HC Deb 02 March 1948 vol 448 cc203-4
47 and 48. Mr. Eccles

asked the Chancellor of the Exchequer (1) whether he will give instructions that the maturities of Treasury Deposit Receipts shall in future be 273 days for those issued in the first three months of the financial year and 182 days for those issued in the following nine months of the year;

(2) whether he will give instructions that the maturity of all Treasury Bills to be issued in the future shall be 91 days.

Sir S. Cripps

No, Sir. I am unwilling to disturb the present arrangements which have worked smoothly under a variety of conditions.

Mr. Eccles

Is the Chancellor aware that that is not the opinion of the money market?

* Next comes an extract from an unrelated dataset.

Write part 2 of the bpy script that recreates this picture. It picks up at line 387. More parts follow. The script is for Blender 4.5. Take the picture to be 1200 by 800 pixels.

The present arrangements do not enable the spacing out of maturities of Government obligations to suit the needs of credit. Will he look into these quite separate questions again in order that the bunching up of the revenue in the last three months of the financial year will not cause the disturbance which it does now?

Sir S. Cripps

The hon. Gentleman is wrong. It does not cause any disturbance. It is corrected by other methods. This has worked quite satisfactorily for a large number of years, and the majority of the people in the money market think it is suitable.

Mr. Eccles

Is not the Chancellor very unprogressive? This is a simple way of tidying up our mechanism, and he will not take it because certain people in the City do not want it.